La norme conventionnelle précitée s'interprète en qu'elle fait obligation à l'employeur, au plus tard à l'expiration de la période d'essai convenue, de confirmer au salarié son engagement au sein de l'entreprise par une «lettre» précisant, entre autres éléments, le lieu de travail, avec le rappel d'une possibilité de «modification» au moyen d'une «notification écrite» faite par l'employeur au salarié qui est libre de ne pas l'accepter, ce qui conduira dans cette hypothèse à se placer sur le terrain d'«une rupture de contrat de travail du fait de l'employeur et réglée comme telle».
Il s'en déduit :
- d'une part, que le lieu de travail peut être contractualisé par les parties si telle est leur commune intention clairement exprimée en ce sens ;
- d'autre part, que si la modification envisagée du lieu de travail - préalablement contractualisé - par l'employeur n'est pas acceptée par le salarié, cette divergence maintenue entre les parties ne pourra que se conclure par «une rupture de contrat de travail du fait de l'employeur et réglée comme telle», ce qui signifie seulement que dans pareille hypothèse, l'employeur doit prendre l'initiative de la rupture du contrat de travail en engageant une procédure de licenciement, sans qu'il soit permis à ce stade de lui imputer par un effet automatique la responsabilité de cette même rupture en considérant a priori injustifié le licenciement qu'il viendrait à notifier au salarié suite à son refus de changer d'affectation géographique.
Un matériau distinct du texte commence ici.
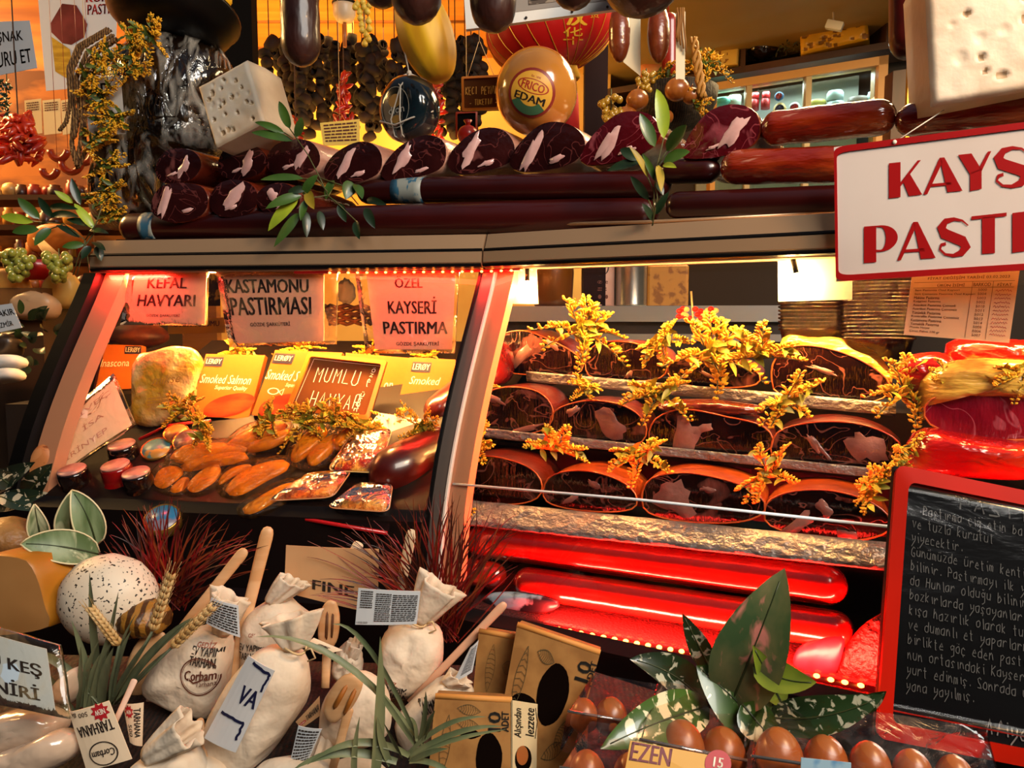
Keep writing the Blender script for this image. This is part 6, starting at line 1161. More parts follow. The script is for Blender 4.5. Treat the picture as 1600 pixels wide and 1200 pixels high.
# grasses
def blade(mb, base, tip, w, Y0, Y1, sag, rng, n=10):
    a, b = P(*base, Y0), P(*tip, Y1); L = (b - a).length; mid = (a + b) / 2 + Vector((rng.uniform(-.1, .1), -.05, sag)) * L; pts = bez(a, mid, b, n); wm = w / F * Y0; mb.ribbon(pts, [wm * (.7 + .3 * sin(pi * i / n)) * (1 - (i / n) ** 4) + .0003 for i in range(n + 1)], (EYE - a).normalized() + Vector((rng.uniform(-.7, .7), 0, rng.uniform(-.2, .6))), .4)
redg = M('red_grass', '#8a0c0c', .5, h2='#2a0604', nscale=20); redg2 = M('rust_grass', '#8a3a12', .5, h2='#4a1408', nscale=20)
for cx, cy, Y, n, lab, tips in ((262, 935, 1.06, 95, 'spray of thin dark red grass blades under the roe packs', (150, 420, 765, 890)), (690, 985, 1.0, 125, 'bushy spray of thin red grass blades at the foot of the post', (478, 810, 745, 930))):
    rng = random.Random(cx); t = thing('red_grass_tuft', lab, 'plant', P(cx, cy, Y), 'tufts of red grass'); A, B = MB(), MB()
    for i in range(n):
        x = rng.uniform(tips[0], tips[1]); k = abs(x - cx) / (tips[1] - tips[0]) * 2; y = tips[2] + (tips[3] - tips[2]) * min(1, (.15 + .75 * k) * rng.uniform(.45, 1.25)); blade(B if rng.random() < .35 else A, (cx + rng.uniform(-28, 28), cy + rng.uniform(-5, 20)), (x, y), rng.uniform(1.7, 3.1), Y, Y - rng.uniform(-.02, .10), rng.uniform(.0, .28), rng)
    A.build('blade', redg, t); B.build('blade', redg2, t)
blue_g = M('blade_greygreen', '#62684a', .5, h2='#48503a', nscale=8, stretch=(4, 4, 1)); wheat_m = M('wheat_ear', '#cfae78', .6, h2='#b08a50', nscale=30)
t = thing('wheat_plant', 'plant of flat grey-green blades and pale wheat ears beside the round-logo bag', 'plant', P(165, 1120, .88)); rng = random.Random(9)
for base, tip, w, sg in (((165, 1105), (-30, 1035), 13, .55), ((115, 1110), (-25, 1010), 12, .35), ((110, 1112), (-20, 1040), 8, .25), ((160, 1100), (140, 895), 17, .05), ((150, 1100), (112, 970), 11, .1), ((175, 1100), (205, 985), 12, .05), ((180, 1095), (320, 960), 14, .2), ((185, 1095), (300, 965), 11, .2), ((130, 1105), (155, 1000), 13, .0), ((140, 1105), (170, 985), 12, .0), ((160, 1105), (178, 1010), 18, .0), ((168, 1105), (240, 990), 14, .1), ((122, 1112), (126, 1010), 12, .0), ((190, 1092), (270, 1010), 9, .05), ((150, 1108), (185, 925), 10, .2), ((135, 1110), (180, 1000), 13, .15), ((172, 1108), (212, 960), 8, .1)): mb = MB(); blade(mb, base, tip, w, .88, .86, sg, rng); mb.build('leaf_blade', blue_g, t)
def ear(t, base, tip, Y, w):
    a, b = P(*base, Y), P(*tip, Y); d = b - a; mb = MB(); mb.tube([a, b], .0012, 5); s = d.cross(Vector((0, 1, 0))).normalized(); n = 9
    for i in range(n):
        p = a + d * (i / n)
        for sg in (-1, 1, .3, -.3):
            e = p + d * .16 + s * sg * w * (1 - .3 * i / n) + Vector((0, -.003 * (1 - abs(sg)) * 3, 0)); mb.tube([p, p.lerp(e, .55) + s * sg * w * .25, e], [.0012, .0026, .0006], 6); mb.tube([e, e + d * .22 + s * sg * w * .5], [.0004, .0002], 3)
    mb.build('wheat_ear', wheat_m, t)
ear(t, (238, 986), (267, 898), .86, .006); ear(t, (186, 1008), (142, 950), .86, .006); ear(t, (268, 1012), (332, 948), .855, .005)
mb = MB(); mb.tube([P(175, 1100, .88), P(238, 986, .86)], .0016, 5); mb.tube([P(165, 1100, .88), P(186, 1008, .86)], .0016, 5); mb.tube([P(180, 1100, .88), P(268, 1012, .855)], .0016, 5); mb.build('stem', blue_g, t)
bl2 = M('blade_olive', '#7a7a52', .5, h2='#5c6644', nscale=8, stretch=(4, 4, 1))
t = thing('long_bladed_plant', 'plant with long arching grey-green blades in front of the bags and cardboard egg boxes', 'plant', P(630, 1215, .74)); rng = random.Random(19)
for base, tip, w, sg in (((582, 1240), (594, 995), 20, .0), ((625, 1180), (430, 905), 0, 0), ((660, 1165), (400, 995), 11, .35), ((655, 1160), (520, 975), 9, .45), ((650, 1165), (575, 1060), 9, .15), ((620, 1190), (455, 1205), 14, .30), ((640, 1180), (480, 1195), 12, .4), ((555, 1235), (562, 1120), 10, 0), ((640, 1180), (785, 1135), 9, .2), ((640, 1185), (790, 1140), 8, .1), ((640, 1175), (760, 1120), 8, .25), ((650, 1160), (640, 1120), 9, .2), ((655, 1165), (665, 1080), 10, .1), ((640, 1190), (700, 1170), 9, .15), ((610, 1195), (590, 1120), 12, .05), ((630, 1185), (600, 1130), 10, .0), ((640, 1190), (720, 1220), 9, .3), ((660, 1160), (680, 1110), 12, .05)):
    if w: mb = MB(); blade(mb, base, tip, w, .75, .73, sg, rng); mb.build('leaf_blade', bl2, t)
# bits inside the case low on the right
for o, off, lab, m, nm, cat in (([(1308, 1062), (1318, 1020), (1335, 990), (1360, 968), (1384, 966), (1384, 1078), (1340, 1072)], .14, 'red net bag at the end of the red lights', M('red_net', '#a01008', .5, h2='#300404', nscale=120, ncon=(.48, .52), bump=.8, bscale=120, emit=0), 'net_bag', 'bag'), ([(1240, 1030), (1258, 1004), (1305, 986), (1322, 1000), (1302, 1056), (1252, 1056)], .145, 'shiny pink and white pack lying beside the red net bag', M('pack_pink', '#6a2438', .35, h2='#3a1424', nscale=16, ncon=(.45, .55)), 'food_pack', 'food pack'), ([(755, 936), (772, 926), (812, 926), (866, 936), (873, 950), (840, 957), (765, 948)], .15, 'small blue and white pack by the red grass under the long sausages', M('pack_blue', '#8ab0c4', .3, h2='#182028', nscale=18, ncon=(.48, .54)), 'food_pack', 'food pack')):
    mb = MB(); puff(mb, outline(o, UR, off, 26), UR.out, .02, p=.5, wob=.06, seed=len(lab)); tag(mb.build(nm, m), lab, cat)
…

Or, il sera relevé qu'en l'espèce les contrats de travail des salariés contenaient tous une clause de mobilité géographique dans les limites de la région parisienne, clause mise en 'uvre par la SAS CARTE ET SERVICES dans le cadre d'un projet de restructuration interne visant courant 2007 à transférer pour une meilleure efficacité commerciale certains de ses services de [Localité 6] (Val de Marne) à [Localité 5] (18ème arrondissement), étant rappelé que la bonne foi contractuelle se présume, de sorte qu'il n'y a pas lieu de rechercher si la décision de l'intimée de faire application de cette clause de mobilité contractuelle est conforme à l'intérêt de l'entreprise, en ce qu'il appartient aux appelants de démontrer que leur changement d'affectation à [Localité 5] a été décidé pour des raisons étrangères à cet intérêt ou qu'il a été mis en 'uvre par l'employeur dans des conditions exclusives de la bonne foi contractuelle, ce dont ils s'abstiennent manifestement.
La SAS CARTE ET SERVICES a au surplus respecté un délai de prévenance suffisant pour permettre aux salariés de s'organiser, lesquels ont persisté dans une attitude d'obstruction consistant jusqu'en mai 2007 à se présenter de manière systématique sur leur ancien lieu de travail de [Localité 6], nonobstant les tentatives de l'employeur pour leur faire entendre raison durant toute cette période. Cette attitude ne pouvait conduire l'intimée qu'à prendre l'initiative de la rupture en les convoquant courant mai 2007 à un entretien préalable à un éventuel licenciement, ce dont il ne peut se déduire que la rupture lui serait «imputable» avec dans ce cas les effets indemnitaires d'un licenciement sans cause réelle et sérieuse.
Contrairement à ce que prétendent les appelants au nom du principe général de faveur tiré de l'article L.2254-1 du code du travail, il ne ressort pas de l'article 3 précité la consécration d'«un caractère substantiel du lieu de travail» qui rendrait «nécessairement» sans cause réelle et sérieuse le licenciement pour motif disciplinaire suite à leur refus ou, autrement exprimé, que le licenciement notifié dans pareil contexte doit être considéré comme «imputable» à l'intimée (leurs écritures, page 15).
Ce refus constant et dans la durée est constitutif d'un manquement fautif à leurs obligations contractuelles, manquement susceptible de recevoir la qualification de faute grave ayant rendu impossible la poursuite de leur relation contractuelle de travail et nécessité leur départ immédiat de l'entreprise sans indemnités.
Le jugement déféré sera en conséquence confirmé en ce qu'il a débouté les appelants de l'ensemble de leurs demandes contre la SAS CARTE ET SERVICES.
Sur l'article 700 du code de procédure civile et les dépens
Aucune circonstance d'équité ne commande qu'il soit fait application des dispositions de l'article 700 du code de procédure civile et chacun des appelants sera condamné à supporter le tiers des dépens en cause d'appel.
PAR CES MOTIFS
LA COUR,
CONFIRME le jugement déféré ;
Y ajoutant,
DIT n'y avoir lieu à application des dispositions de l'article 700 du code de procédure civile ;
CONDAMNE Mme [O], Mme [Y] et M. [C], chacun, à un tiers des dépens d'appel.